Lachlan, you have been on this list long enough to know that when you make 
extreme statements such as "since you're new, you might want to stick with 
HTML4" or "IE does not support XHTML", that debate will ensue. This is not what 
newcomers to Web Standards need. A better approach would have been to ask why 
this person needs/wants to use XHTML and if he/she has a good reason to do so, 
give this person advice on how to do it right.

To address your statement that "IE does not support XHTML" - this is not true. 
IE does support XHTML 1.0 - you and I just don't like the level of support IE 
offers. If you serve valid XHTML as HTML to IE, will there be any data loss? 
No! Will any modern assistive technology running on top of IE not be able to 
access the data? No! So, if XHTML is written to specification and to 
compatibility guidelines, IE will support XHTML.

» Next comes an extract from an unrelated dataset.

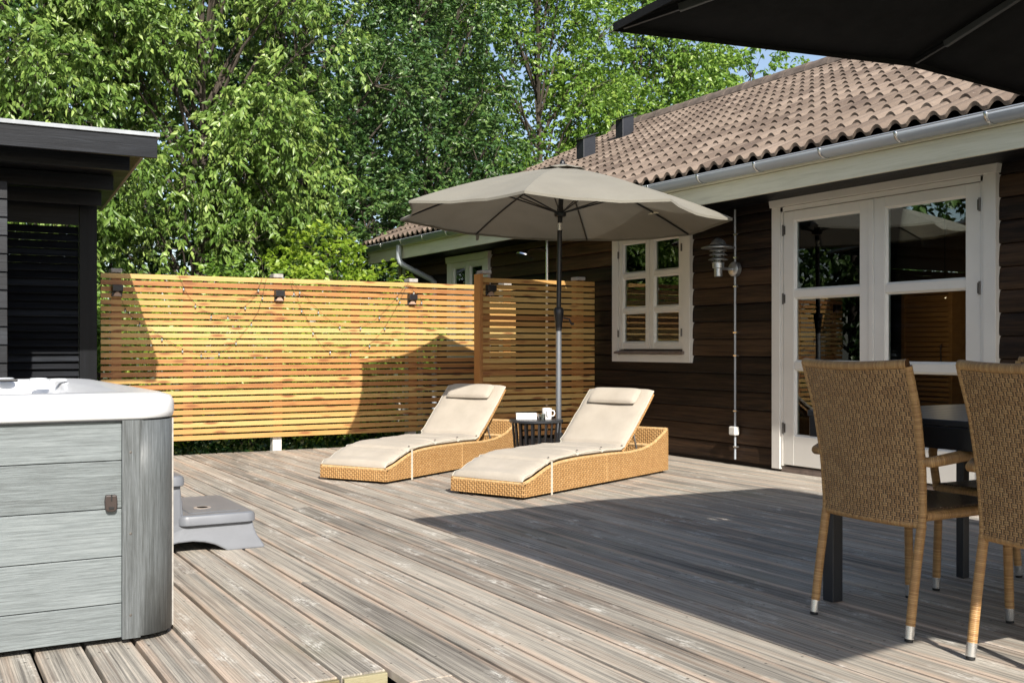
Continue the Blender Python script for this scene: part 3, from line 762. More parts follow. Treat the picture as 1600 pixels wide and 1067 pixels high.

Now, I don't want to give Hickson any more of my attention. But I will say that 
he and his groupies are not interested in teaching people how to use XHTML 
correctly. They are far more interested in inventing HTML 5 that no one now or 
will ever support.


-------- Original Message --------
From: Lachlan Hunt
Date: 12/2/2005 5:08 PM
> Vlad Alexander (XStandard) wrote:
>> Lachlan Hunt wrote:
>>> Lori Cole wrote:
>>>> I am new to (trying to learn how) constructing standards
>>>> conforming web pages using XHTML and would like to know what HTML
>>>> editor you folks that are light years ahead of me would
>>>> recommend?
>>> Since you're new, you might want to stick with HTML4
>> Lachlan, here is a classic example of a person new to Web Standards
>> asking for a recommendation about which editor to use and instead you
>> embroil this person in a debate over MIME types.
> My original advice to Lori did not include anything about MIME types or
> any other technical issues, I merely advised him/her that XHTML was not
> widely supported that there's a lot to learn about XHTML before one can
> use it; both points are true and I would expect anyone to give such
> advice to a beginner, before they go off and learn XHTML wrongly.  I
> only brought up all the technical issues in order to defend my position,
> and if I wasn't able to defend my position, I would have lost credibility.
>> Do you think this is a healthy environment for newcomers to learn
>> about Web Standards?
> Yes.  Why should we attempt to hide the truth from them, especially when
> they're just starting out and they need to lose/avoid any bad habits and
> mistakes as quickly as possible.
>> Since you brought up MIME types and Hickson's article, let me say that
>> you will get a lot more credibility for your argument if you stop
>> referring to an article that is based on flawed assumptions.
> The assumptions are not completely flawed, and while the conclusion that
> authors blame XHTML may not be true in all cases, substitute "XHTML"
> with "browsers" or anything else commonly blamed by incompetent authors
> other than themselves, and the rest of the assumptions still hold true.
>  But those assumptions you quoted from the article are irrelevant to the
> accuracy of the technical arguments within it.  It is the technical
> arguments you need to dispute, not some introductory prose.